■ What the task asks
Lift out, unaltered, the lines of the material below between the line holding "Keep writing the" and the line holding "bx('seat_mount', BLACK, fk, -1.58, -1.2, 1.24, 1.66, .78, .802)", counting both.

■ Data provided
········

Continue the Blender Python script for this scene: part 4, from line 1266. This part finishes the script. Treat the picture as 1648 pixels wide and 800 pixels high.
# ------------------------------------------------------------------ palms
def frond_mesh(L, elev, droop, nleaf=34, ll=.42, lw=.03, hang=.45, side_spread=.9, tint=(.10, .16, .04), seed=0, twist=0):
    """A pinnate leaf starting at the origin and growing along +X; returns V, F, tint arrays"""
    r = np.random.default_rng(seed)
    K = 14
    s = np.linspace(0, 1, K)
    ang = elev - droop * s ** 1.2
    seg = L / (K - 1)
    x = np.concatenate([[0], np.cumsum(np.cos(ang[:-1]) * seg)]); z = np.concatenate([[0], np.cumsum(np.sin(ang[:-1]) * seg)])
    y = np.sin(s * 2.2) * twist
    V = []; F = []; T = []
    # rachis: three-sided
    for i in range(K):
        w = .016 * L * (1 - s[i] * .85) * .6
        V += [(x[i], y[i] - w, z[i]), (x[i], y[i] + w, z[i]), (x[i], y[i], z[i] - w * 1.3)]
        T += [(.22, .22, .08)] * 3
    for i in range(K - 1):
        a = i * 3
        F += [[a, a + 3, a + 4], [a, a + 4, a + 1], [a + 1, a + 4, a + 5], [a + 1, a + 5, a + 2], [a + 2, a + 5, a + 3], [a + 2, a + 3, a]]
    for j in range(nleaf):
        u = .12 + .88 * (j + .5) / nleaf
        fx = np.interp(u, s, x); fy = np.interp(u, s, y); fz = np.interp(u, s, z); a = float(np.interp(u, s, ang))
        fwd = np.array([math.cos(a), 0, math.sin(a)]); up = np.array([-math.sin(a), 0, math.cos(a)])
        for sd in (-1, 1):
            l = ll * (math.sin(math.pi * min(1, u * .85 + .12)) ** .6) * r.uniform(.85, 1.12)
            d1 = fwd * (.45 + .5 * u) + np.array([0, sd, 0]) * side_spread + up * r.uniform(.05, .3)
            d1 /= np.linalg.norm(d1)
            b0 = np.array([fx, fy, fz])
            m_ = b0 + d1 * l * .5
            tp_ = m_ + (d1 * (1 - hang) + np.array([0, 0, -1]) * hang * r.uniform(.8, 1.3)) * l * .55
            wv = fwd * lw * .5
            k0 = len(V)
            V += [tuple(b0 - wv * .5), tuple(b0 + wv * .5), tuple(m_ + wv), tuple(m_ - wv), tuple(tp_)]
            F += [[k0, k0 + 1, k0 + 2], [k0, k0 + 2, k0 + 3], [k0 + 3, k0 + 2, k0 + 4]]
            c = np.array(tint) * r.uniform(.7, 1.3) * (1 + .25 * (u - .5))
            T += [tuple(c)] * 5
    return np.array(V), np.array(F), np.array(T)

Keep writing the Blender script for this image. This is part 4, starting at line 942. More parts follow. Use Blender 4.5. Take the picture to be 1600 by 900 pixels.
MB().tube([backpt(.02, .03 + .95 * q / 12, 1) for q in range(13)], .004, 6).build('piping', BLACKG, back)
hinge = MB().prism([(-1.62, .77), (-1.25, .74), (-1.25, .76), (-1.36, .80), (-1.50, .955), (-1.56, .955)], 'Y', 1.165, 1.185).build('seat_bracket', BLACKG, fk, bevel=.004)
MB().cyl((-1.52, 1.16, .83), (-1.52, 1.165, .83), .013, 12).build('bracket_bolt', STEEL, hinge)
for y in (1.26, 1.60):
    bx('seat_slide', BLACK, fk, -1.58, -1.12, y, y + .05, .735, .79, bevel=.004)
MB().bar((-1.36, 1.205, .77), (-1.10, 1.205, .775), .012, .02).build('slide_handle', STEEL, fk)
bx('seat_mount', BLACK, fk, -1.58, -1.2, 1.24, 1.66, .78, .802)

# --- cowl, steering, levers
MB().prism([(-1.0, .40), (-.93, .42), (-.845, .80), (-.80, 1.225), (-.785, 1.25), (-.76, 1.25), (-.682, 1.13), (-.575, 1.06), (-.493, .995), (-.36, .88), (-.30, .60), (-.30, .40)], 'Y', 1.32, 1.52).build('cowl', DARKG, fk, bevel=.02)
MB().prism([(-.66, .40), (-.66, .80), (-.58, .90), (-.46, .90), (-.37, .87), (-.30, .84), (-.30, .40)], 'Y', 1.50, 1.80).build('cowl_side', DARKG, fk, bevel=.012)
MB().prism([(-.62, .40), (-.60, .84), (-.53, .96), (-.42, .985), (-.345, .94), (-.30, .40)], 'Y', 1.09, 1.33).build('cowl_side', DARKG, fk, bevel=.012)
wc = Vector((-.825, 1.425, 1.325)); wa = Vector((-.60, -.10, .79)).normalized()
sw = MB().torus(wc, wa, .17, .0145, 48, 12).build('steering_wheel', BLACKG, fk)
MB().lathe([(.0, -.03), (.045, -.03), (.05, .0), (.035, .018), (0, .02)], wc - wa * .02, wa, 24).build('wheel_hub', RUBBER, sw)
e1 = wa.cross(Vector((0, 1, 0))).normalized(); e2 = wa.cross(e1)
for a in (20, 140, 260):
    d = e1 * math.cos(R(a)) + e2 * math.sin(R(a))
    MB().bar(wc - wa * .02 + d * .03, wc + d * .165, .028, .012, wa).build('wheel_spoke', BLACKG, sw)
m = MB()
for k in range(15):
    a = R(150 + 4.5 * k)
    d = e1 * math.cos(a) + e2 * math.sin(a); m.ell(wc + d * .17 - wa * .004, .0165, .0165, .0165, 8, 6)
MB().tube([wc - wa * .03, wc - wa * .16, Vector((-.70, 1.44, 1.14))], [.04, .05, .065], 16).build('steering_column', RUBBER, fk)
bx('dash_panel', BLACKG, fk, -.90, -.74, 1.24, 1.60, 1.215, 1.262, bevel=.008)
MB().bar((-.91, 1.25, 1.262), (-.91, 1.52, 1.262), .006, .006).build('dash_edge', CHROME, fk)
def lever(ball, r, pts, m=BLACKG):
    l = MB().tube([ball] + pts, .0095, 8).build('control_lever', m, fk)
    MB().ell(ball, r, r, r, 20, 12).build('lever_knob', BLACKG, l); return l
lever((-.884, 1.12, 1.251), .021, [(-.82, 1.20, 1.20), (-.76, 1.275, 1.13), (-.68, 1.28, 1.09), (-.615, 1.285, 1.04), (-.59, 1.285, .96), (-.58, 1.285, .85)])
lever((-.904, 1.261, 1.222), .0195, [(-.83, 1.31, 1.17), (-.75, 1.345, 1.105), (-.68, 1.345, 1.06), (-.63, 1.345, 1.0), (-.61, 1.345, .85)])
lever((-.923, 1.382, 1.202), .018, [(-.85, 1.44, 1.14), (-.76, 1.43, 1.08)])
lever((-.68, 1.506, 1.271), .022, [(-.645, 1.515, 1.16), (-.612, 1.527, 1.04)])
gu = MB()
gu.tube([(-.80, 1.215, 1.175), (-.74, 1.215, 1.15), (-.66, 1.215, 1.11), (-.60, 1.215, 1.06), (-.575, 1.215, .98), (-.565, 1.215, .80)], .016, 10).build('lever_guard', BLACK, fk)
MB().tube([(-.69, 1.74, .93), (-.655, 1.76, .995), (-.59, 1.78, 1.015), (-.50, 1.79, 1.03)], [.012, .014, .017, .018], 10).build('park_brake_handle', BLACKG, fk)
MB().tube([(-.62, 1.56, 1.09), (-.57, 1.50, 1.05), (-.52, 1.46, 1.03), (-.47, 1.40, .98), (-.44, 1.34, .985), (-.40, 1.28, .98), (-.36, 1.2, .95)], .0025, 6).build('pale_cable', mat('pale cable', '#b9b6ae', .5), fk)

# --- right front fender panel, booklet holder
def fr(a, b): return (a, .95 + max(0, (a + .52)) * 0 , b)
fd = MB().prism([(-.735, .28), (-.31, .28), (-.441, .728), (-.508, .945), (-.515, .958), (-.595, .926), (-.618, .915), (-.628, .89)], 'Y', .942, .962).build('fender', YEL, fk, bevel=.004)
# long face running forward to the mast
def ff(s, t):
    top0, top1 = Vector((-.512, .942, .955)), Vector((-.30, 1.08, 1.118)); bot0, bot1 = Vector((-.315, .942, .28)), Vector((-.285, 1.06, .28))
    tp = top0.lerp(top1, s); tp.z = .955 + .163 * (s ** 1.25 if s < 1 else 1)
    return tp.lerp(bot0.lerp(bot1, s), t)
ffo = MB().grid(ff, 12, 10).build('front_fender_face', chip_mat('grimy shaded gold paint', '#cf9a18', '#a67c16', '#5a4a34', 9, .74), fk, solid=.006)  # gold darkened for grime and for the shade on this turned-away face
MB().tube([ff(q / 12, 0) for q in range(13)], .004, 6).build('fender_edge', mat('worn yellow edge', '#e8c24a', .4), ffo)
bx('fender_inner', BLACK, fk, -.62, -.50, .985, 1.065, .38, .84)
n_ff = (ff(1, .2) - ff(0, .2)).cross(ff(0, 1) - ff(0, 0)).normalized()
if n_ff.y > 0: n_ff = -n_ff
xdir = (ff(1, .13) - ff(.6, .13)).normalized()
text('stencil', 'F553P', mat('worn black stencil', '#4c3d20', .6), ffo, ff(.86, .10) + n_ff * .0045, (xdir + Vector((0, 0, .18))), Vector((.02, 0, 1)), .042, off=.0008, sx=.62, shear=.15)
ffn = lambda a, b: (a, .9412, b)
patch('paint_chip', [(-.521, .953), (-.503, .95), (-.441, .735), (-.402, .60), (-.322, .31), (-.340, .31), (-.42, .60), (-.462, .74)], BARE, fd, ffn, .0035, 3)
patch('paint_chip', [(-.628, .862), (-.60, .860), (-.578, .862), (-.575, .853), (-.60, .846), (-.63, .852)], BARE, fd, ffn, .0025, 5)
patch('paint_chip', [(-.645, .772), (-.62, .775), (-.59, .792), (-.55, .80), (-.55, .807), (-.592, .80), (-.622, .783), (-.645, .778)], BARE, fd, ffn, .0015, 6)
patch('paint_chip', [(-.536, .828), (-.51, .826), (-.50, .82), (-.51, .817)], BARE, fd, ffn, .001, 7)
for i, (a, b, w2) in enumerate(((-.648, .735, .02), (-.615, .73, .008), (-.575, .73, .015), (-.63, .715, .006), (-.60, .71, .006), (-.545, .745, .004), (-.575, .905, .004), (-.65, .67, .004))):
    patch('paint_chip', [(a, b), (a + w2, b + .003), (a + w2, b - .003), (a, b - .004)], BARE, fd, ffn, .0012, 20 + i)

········

■ Response to this exercise
Keep writing the Blender script for this image. This is part 4, starting at line 942. More parts follow. Use Blender 4.5. Take the picture to be 1600 by 900 pixels.
MB().tube([backpt(.02, .03 + .95 * q / 12, 1) for q in range(13)], .004, 6).build('piping', BLACKG, back)
hinge = MB().prism([(-1.62, .77), (-1.25, .74), (-1.25, .76), (-1.36, .80), (-1.50, .955), (-1.56, .955)], 'Y', 1.165, 1.185).build('seat_bracket', BLACKG, fk, bevel=.004)
MB().cyl((-1.52, 1.16, .83), (-1.52, 1.165, .83), .013, 12).build('bracket_bolt', STEEL, hinge)
for y in (1.26, 1.60):
    bx('seat_slide', BLACK, fk, -1.58, -1.12, y, y + .05, .735, .79, bevel=.004)
MB().bar((-1.36, 1.205, .77), (-1.10, 1.205, .775), .012, .02).build('slide_handle', STEEL, fk)
bx('seat_mount', BLACK, fk, -1.58, -1.2, 1.24, 1.66, .78, .802)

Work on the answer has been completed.